◆ YOUR TASK: Copy out every line exactly as given.

========================================

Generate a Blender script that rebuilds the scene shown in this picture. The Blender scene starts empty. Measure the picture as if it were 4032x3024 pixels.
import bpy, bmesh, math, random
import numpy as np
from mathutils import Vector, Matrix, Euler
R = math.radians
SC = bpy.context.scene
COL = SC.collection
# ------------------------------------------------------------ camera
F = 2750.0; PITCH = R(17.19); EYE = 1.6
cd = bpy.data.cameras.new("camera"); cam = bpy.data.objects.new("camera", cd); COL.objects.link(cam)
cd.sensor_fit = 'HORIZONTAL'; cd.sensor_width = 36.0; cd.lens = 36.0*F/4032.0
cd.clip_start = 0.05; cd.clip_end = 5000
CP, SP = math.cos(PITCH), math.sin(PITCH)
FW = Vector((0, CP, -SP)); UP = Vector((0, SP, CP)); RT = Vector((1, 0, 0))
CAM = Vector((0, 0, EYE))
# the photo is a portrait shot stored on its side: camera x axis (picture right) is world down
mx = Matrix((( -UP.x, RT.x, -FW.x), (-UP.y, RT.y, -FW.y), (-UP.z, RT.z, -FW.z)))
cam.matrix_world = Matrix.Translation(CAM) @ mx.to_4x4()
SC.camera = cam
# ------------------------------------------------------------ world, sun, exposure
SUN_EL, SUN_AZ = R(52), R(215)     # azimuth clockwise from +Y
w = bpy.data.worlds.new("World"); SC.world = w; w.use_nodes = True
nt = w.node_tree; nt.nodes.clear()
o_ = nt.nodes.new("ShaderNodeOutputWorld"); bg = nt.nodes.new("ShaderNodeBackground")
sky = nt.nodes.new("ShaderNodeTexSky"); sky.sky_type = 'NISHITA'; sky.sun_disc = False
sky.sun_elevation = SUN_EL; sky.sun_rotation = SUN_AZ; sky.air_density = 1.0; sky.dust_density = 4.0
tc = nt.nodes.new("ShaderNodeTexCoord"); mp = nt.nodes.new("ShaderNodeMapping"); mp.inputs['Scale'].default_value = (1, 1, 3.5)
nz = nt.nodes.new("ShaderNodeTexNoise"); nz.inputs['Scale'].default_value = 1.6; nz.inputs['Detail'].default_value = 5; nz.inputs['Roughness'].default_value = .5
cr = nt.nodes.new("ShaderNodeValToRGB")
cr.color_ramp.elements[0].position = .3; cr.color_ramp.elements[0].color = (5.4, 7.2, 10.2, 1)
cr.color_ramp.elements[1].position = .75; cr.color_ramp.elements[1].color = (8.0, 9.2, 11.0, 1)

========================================

◆ RESPONSE TO THE TASK:
Generate a Blender script that rebuilds the scene shown in this picture. The Blender scene starts empty. Measure the picture as if it were 4032x3024 pixels.
import bpy, bmesh, math, random
import numpy as np
from mathutils import Vector, Matrix, Euler
R = math.radians
SC = bpy.context.scene
COL = SC.collection
# ------------------------------------------------------------ camera
F = 2750.0; PITCH = R(17.19); EYE = 1.6
cd = bpy.data.cameras.new("camera"); cam = bpy.data.objects.new("camera", cd); COL.objects.link(cam)
cd.sensor_fit = 'HORIZONTAL'; cd.sensor_width = 36.0; cd.lens = 36.0*F/4032.0
cd.clip_start = 0.05; cd.clip_end = 5000
CP, SP = math.cos(PITCH), math.sin(PITCH)
FW = Vector((0, CP, -SP)); UP = Vector((0, SP, CP)); RT = Vector((1, 0, 0))
CAM = Vector((0, 0, EYE))
# the photo is a portrait shot stored on its side: camera x axis (picture right) is world down
mx = Matrix((( -UP.x, RT.x, -FW.x), (-UP.y, RT.y, -FW.y), (-UP.z, RT.z, -FW.z)))
cam.matrix_world = Matrix.Translation(CAM) @ mx.to_4x4()
SC.camera = cam
# ------------------------------------------------------------ world, sun, exposure
SUN_EL, SUN_AZ = R(52), R(215)     # azimuth clockwise from +Y
w = bpy.data.worlds.new("World"); SC.world = w; w.use_nodes = True
nt = w.node_tree; nt.nodes.clear()
o_ = nt.nodes.new("ShaderNodeOutputWorld"); bg = nt.nodes.new("ShaderNodeBackground")
sky = nt.nodes.new("ShaderNodeTexSky"); sky.sky_type = 'NISHITA'; sky.sun_disc = False
sky.sun_elevation = SUN_EL; sky.sun_rotation = SUN_AZ; sky.air_density = 1.0; sky.dust_density = 4.0
tc = nt.nodes.new("ShaderNodeTexCoord"); mp = nt.nodes.new("ShaderNodeMapping"); mp.inputs['Scale'].default_value = (1, 1, 3.5)
nz = nt.nodes.new("ShaderNodeTexNoise"); nz.inputs['Scale'].default_value = 1.6; nz.inputs['Detail'].default_value = 5; nz.inputs['Roughness'].default_value = .5
cr = nt.nodes.new("ShaderNodeValToRGB")
cr.color_ramp.elements[0].position = .3; cr.color_ramp.elements[0].color = (5.4, 7.2, 10.2, 1)
cr.color_ramp.elements[1].position = .75; cr.color_ramp.elements[1].color = (8.0, 9.2, 11.0, 1)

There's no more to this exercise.